Ogni sforzo compiuto per nascondere o dimenticare la realtà della morte si traduce però, paradossalmente, in perdita della voglia di vivere, in stanchezza interiore, in fuga dalla realtà. Diventa anche indifferenza verso l’altro, rigida chiusura in sé (chiamata egoismo). La responsabilità per l’altro esige che si impari a guardare la morte, a considerare così la singolarità insostituibile dell’altro, com’è colta nell’empatia.
Dalla considerazione della sofferenza può così svilupparsi una nuova coscienza, personale e sociale, aperta alle esigenze della giustizia e della solidarietà. Il rifiuto della debolezza, il disprezzo per la fragilità hanno la loro origine nell’orrore della morte, nell’impossibilità di reggerne lo sguardo. L’accettazione della vulnerabilità umana, la solidarietà con le forme deboli della vita, rigenera l’esistenza personale, orientandola al riconoscimento della verità. Occorre riconciliarsi con la morte e con la sua necessità, per compiere il primo passo di un cammino verso l’autenticità.

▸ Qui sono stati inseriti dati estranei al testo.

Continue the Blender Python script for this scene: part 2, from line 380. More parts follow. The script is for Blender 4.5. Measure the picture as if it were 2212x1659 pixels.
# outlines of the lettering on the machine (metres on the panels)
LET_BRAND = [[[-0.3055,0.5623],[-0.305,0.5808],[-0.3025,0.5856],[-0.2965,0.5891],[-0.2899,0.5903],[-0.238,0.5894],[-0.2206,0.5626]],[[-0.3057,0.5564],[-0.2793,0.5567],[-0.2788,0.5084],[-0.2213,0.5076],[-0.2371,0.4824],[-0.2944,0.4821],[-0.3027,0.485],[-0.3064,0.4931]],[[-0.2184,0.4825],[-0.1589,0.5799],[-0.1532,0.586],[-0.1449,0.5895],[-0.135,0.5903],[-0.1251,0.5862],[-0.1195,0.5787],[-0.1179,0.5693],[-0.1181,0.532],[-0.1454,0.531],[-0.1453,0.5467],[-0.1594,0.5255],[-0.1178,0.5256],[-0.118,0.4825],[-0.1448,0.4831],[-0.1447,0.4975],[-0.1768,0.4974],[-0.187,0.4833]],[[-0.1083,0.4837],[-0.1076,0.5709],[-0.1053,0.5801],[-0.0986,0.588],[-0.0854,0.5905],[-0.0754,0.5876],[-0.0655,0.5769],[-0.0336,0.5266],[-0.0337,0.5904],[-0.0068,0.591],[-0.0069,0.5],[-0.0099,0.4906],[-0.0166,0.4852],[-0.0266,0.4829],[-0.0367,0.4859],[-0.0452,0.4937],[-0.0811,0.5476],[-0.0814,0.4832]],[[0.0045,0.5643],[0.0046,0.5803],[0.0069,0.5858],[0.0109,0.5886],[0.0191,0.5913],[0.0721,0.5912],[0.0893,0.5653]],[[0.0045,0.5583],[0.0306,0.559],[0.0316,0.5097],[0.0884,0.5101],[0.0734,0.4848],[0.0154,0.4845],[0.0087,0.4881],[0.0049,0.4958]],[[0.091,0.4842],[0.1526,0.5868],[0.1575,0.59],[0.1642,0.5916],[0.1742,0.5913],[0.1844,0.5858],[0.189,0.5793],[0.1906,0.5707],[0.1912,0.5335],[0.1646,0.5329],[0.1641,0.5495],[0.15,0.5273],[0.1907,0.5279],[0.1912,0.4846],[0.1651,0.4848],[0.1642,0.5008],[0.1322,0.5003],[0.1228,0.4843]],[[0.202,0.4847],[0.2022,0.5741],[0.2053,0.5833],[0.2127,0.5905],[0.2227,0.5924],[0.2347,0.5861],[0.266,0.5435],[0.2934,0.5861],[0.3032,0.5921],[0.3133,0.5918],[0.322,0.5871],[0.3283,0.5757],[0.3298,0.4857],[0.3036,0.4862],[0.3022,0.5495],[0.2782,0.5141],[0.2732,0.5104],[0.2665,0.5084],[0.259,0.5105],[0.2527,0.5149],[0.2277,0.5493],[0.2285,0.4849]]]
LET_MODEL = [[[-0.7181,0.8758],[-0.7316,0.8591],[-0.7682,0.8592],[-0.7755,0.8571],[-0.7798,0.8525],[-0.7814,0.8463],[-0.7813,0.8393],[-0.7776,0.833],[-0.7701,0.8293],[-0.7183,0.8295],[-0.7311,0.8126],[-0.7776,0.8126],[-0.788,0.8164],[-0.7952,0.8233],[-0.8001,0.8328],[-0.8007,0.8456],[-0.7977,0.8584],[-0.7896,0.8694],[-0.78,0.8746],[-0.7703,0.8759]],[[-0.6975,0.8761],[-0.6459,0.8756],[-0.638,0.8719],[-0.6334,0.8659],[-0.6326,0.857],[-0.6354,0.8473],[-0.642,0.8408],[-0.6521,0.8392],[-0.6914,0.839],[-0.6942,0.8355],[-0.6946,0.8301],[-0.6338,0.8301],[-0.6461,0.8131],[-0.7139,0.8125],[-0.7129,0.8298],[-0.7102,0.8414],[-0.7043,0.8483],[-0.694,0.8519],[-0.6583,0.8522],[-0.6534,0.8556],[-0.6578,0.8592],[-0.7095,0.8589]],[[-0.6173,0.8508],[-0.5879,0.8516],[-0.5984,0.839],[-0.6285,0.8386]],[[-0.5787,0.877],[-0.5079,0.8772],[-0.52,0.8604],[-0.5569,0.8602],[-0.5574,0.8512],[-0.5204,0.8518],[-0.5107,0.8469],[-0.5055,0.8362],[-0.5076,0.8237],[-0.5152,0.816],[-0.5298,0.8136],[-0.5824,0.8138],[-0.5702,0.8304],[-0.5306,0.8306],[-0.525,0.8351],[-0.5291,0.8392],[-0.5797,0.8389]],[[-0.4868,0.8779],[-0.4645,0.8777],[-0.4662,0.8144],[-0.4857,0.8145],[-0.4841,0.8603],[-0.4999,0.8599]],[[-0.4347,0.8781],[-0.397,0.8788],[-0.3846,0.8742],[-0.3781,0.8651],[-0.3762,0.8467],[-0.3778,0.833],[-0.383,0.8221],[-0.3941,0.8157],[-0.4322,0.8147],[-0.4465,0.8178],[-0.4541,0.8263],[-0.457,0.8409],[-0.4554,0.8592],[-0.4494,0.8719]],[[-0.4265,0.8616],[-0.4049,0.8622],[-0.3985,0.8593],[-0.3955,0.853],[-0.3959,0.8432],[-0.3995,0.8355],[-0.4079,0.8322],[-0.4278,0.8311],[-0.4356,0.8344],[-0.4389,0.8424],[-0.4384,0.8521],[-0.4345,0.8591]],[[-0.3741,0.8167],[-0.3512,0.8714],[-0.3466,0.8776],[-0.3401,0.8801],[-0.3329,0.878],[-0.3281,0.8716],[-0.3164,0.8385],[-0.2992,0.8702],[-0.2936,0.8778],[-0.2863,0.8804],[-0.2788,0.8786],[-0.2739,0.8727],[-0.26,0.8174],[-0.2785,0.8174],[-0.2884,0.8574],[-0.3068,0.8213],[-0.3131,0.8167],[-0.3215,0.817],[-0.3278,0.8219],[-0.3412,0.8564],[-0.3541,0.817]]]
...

Il coraggio di guardare la morte in faccia è una conquista della libertà. È il modo umano di non fuggire davanti alla sua angoscia, ma di affrontarla faccia a faccia, assumendosene in qualche modo la responsabilità.
La sacralità della vita e la drammaticità della morte possono diventare non solo grandi temi di cui si parla in famiglia ma anche l’occasione in cui i genitori non trasmettono ai figli solo le loro “regole educative” ma consegnano e testimoniano la loro personale concezione della vita, quella che non può essere “insegnata”, e meno ancora imposta. Qualunque sia la visione, religiosa o atea, della vita, il modo di parlare di Dio da parte dei genitori è conseguente al modo di rispondere all’enigma (o al mistero) della morte. Oggi come sempre, attorno al dolore si scommette tutto il discorso religioso. La morte, infatti, ha un nemico: l’amore. Chi ama vuole la vita e si oppone in ogni modo alla morte. Si continua ad amare una persona anche quando non c’è più. Imparare a morire è quindi la più grande saggezza, l’unica possibilità che abbiamo per vivere intensamente ogni stagione della vita.

Azione familiare
I riti della buona notte rigenerano la base della sicurezza affettiva, della fiducia totale, della speranza. Nelle famiglie credenti questi riti comprendono la preghiera e il luogo del riposo è abitato da segni e icone religiose. Nella misteriosa sicurezza della fede, la fiducia è totale e nessuna notte può più fare paura: “Mio Dio, non mi accordare nulla, anche se imploro, l’amore che ho per Te non ha bisogno di speranza” (Teresa di Gesù).
I genitori hanno una parola particolarmente autorevole e insostituibile nel trasmettere la speranza e la sicurezza che Dio solo sa dare.